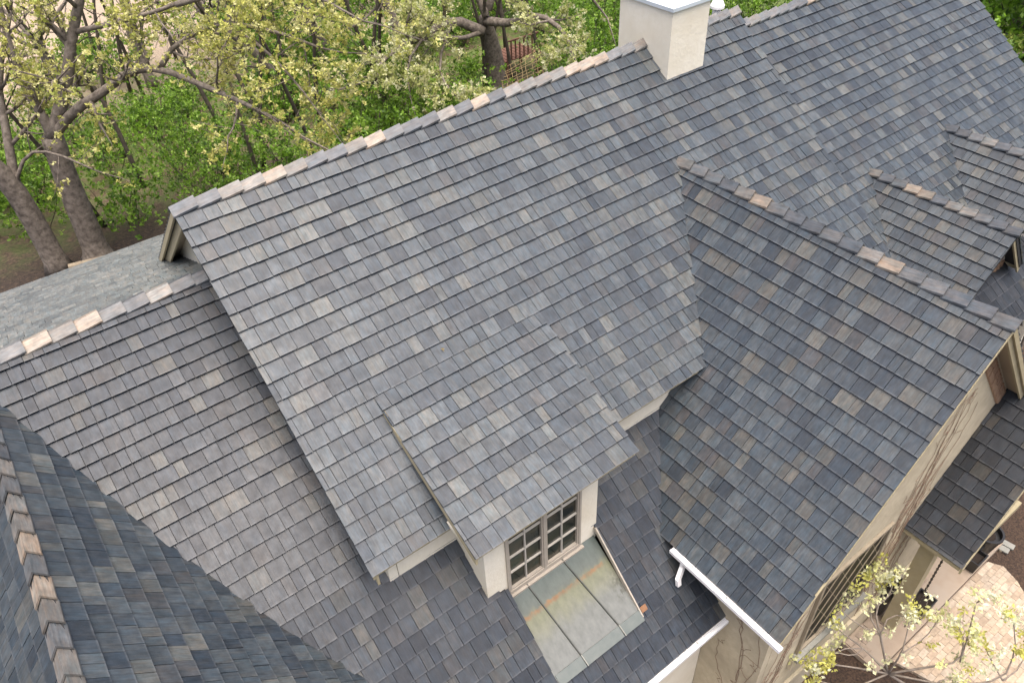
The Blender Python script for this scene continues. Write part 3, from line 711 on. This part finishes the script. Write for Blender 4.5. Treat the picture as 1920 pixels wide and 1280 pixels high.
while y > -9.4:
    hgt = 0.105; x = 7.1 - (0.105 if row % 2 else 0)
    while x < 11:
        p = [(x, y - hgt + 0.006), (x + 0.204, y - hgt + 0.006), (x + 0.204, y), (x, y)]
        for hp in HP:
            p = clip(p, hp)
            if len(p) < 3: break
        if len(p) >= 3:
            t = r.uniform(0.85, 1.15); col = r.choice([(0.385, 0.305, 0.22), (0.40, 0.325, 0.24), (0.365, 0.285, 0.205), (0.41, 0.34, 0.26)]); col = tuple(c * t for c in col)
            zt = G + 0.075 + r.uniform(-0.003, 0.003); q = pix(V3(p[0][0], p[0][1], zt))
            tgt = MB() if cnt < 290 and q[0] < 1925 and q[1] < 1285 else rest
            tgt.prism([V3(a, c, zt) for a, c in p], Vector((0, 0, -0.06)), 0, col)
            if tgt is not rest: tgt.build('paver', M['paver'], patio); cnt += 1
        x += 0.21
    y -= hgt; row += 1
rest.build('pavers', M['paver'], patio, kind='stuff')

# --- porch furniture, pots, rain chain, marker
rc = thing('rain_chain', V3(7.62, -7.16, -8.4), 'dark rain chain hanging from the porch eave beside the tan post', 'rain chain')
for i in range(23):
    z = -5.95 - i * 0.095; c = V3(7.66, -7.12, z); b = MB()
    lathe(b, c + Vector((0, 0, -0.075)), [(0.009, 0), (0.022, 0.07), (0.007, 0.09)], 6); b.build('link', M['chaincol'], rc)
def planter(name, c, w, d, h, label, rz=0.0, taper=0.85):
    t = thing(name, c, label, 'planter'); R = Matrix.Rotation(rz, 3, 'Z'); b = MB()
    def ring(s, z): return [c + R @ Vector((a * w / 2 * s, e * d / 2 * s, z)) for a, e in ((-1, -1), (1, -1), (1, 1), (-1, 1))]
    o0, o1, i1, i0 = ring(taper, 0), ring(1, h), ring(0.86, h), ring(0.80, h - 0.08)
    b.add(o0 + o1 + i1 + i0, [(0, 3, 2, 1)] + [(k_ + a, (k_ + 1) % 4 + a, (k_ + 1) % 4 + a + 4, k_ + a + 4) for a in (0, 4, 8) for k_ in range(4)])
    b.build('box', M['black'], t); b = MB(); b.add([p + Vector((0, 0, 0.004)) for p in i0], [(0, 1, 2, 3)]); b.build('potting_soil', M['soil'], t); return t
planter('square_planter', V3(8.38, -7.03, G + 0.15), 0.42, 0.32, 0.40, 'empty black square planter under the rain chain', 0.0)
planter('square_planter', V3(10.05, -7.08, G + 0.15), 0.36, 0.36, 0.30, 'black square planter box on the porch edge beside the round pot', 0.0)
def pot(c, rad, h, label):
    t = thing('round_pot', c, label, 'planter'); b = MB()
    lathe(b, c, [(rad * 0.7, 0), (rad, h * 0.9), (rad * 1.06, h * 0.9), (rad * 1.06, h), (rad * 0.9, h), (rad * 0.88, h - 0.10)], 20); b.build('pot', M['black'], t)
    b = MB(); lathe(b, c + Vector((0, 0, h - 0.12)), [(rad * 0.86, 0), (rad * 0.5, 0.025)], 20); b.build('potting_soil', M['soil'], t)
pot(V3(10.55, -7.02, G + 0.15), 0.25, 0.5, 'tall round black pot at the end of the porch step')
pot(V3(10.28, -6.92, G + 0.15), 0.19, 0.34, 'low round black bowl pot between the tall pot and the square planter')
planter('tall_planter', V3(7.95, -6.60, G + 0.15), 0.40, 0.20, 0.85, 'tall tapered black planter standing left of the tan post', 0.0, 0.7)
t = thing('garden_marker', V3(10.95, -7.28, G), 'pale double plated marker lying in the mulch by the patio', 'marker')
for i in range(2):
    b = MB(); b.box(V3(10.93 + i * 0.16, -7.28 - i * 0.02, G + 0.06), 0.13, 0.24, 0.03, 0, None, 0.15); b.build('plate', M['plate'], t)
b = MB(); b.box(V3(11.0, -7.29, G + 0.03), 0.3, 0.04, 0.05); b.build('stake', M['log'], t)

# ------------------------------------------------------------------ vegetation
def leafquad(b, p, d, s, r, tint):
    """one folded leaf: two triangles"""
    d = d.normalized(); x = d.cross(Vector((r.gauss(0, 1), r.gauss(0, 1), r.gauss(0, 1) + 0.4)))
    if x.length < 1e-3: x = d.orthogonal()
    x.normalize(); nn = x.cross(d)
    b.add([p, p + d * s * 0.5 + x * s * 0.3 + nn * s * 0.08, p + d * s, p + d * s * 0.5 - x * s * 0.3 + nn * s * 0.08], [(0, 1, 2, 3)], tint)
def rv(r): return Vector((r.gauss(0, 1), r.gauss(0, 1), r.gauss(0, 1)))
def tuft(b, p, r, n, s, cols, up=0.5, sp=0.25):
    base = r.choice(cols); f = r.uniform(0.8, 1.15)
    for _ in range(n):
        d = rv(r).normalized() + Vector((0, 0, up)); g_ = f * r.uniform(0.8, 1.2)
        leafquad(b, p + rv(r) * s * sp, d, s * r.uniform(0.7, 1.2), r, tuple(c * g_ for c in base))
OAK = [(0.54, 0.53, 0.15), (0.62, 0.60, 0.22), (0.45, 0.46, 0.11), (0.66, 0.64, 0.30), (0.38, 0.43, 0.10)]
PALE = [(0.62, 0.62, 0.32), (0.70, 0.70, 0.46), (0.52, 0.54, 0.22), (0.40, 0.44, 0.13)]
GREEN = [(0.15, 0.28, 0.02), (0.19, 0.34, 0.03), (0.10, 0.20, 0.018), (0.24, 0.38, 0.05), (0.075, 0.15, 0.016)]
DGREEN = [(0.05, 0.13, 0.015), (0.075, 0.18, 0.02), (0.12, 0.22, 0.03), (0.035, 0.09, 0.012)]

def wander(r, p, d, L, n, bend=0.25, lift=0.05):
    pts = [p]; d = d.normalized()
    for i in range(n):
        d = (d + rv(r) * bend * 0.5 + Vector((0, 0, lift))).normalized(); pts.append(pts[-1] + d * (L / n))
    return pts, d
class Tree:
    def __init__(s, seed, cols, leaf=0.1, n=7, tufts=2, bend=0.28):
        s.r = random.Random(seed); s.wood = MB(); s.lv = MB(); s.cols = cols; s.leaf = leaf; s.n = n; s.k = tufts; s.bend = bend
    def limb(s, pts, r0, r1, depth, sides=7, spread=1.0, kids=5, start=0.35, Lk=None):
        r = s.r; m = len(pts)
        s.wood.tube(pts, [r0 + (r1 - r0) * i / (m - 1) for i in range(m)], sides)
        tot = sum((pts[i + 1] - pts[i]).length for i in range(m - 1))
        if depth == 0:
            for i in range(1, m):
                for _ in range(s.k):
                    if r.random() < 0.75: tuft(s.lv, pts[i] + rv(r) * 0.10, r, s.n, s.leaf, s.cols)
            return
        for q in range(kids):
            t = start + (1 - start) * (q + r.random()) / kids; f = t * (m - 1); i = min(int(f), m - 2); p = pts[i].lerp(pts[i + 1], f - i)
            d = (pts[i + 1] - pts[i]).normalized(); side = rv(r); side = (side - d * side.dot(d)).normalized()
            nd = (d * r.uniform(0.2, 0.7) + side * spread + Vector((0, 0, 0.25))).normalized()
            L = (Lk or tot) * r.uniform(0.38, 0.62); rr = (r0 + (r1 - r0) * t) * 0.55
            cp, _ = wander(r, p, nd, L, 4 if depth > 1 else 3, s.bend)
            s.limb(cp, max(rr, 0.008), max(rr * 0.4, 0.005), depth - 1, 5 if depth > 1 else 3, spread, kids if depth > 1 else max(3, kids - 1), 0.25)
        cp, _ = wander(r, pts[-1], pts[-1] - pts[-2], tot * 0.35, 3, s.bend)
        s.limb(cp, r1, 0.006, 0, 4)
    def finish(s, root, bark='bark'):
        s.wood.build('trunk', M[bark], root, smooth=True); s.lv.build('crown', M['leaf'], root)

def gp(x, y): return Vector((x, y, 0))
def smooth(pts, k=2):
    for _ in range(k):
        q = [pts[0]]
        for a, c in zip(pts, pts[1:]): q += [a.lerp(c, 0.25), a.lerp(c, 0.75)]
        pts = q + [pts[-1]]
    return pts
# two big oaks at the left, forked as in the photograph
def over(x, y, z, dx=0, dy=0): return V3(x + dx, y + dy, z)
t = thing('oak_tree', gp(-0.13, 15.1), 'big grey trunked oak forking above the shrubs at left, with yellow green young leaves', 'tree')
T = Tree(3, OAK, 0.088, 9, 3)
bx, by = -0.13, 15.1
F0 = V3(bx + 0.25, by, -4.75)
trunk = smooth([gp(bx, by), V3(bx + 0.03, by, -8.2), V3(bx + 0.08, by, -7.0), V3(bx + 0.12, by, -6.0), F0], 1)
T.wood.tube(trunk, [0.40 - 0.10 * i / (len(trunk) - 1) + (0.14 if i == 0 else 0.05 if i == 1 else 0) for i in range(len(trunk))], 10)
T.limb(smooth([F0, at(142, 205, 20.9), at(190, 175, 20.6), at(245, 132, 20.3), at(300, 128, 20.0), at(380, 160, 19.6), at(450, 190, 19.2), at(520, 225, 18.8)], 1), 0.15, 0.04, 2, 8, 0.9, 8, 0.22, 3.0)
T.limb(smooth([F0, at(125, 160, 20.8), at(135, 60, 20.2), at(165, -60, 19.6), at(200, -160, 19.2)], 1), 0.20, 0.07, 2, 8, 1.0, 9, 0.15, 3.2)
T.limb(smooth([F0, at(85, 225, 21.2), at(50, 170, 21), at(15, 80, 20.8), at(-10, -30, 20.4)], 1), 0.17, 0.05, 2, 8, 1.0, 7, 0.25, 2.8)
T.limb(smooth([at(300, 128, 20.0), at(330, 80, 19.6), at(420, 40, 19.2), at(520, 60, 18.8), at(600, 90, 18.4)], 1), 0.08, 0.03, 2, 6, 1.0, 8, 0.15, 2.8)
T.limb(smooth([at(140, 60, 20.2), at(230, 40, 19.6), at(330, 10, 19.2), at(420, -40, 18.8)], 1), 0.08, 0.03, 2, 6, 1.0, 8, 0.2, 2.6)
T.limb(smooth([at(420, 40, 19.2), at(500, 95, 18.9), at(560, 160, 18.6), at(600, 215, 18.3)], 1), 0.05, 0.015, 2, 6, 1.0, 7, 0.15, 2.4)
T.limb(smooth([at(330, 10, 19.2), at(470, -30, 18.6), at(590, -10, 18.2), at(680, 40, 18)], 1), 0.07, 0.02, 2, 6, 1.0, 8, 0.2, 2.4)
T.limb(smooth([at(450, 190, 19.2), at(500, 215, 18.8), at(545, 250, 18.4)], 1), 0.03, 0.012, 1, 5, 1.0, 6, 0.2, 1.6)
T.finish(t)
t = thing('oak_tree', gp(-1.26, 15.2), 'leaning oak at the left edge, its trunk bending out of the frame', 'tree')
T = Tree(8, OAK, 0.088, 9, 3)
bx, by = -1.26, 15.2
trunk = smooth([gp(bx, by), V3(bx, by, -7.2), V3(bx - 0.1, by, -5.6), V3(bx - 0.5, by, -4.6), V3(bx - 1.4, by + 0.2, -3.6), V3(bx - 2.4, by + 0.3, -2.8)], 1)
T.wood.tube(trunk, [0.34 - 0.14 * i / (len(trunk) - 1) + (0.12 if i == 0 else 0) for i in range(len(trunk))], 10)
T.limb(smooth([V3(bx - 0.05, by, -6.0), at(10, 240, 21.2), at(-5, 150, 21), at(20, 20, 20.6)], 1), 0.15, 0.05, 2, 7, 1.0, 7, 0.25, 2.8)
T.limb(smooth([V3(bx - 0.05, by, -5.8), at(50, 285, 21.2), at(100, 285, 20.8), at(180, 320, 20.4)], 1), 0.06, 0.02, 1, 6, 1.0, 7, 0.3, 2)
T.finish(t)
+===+
### What the exercise asks:
Your task is to return the lines above, from the first one up to and including the line containing "rest.build('pavers', M['paver'], patio, kind='stuff')", minus any pictures.

### Response:
The Blender Python script for this scene continues. Write part 3, from line 711 on. This part finishes the script. Write for Blender 4.5. Treat the picture as 1920 pixels wide and 1280 pixels high.
while y > -9.4:
    hgt = 0.105; x = 7.1 - (0.105 if row % 2 else 0)
    while x < 11:
        p = [(x, y - hgt + 0.006), (x + 0.204, y - hgt + 0.006), (x + 0.204, y), (x, y)]
        for hp in HP:
            p = clip(p, hp)
            if len(p) < 3: break
        if len(p) >= 3:
            t = r.uniform(0.85, 1.15); col = r.choice([(0.385, 0.305, 0.22), (0.40, 0.325, 0.24), (0.365, 0.285, 0.205), (0.41, 0.34, 0.26)]); col = tuple(c * t for c in col)
            zt = G + 0.075 + r.uniform(-0.003, 0.003); q = pix(V3(p[0][0], p[0][1], zt))
            tgt = MB() if cnt < 290 and q[0] < 1925 and q[1] < 1285 else rest
            tgt.prism([V3(a, c, zt) for a, c in p], Vector((0, 0, -0.06)), 0, col)
            if tgt is not rest: tgt.build('paver', M['paver'], patio); cnt += 1
        x += 0.21
    y -= hgt; row += 1
rest.build('pavers', M['paver'], patio, kind='stuff')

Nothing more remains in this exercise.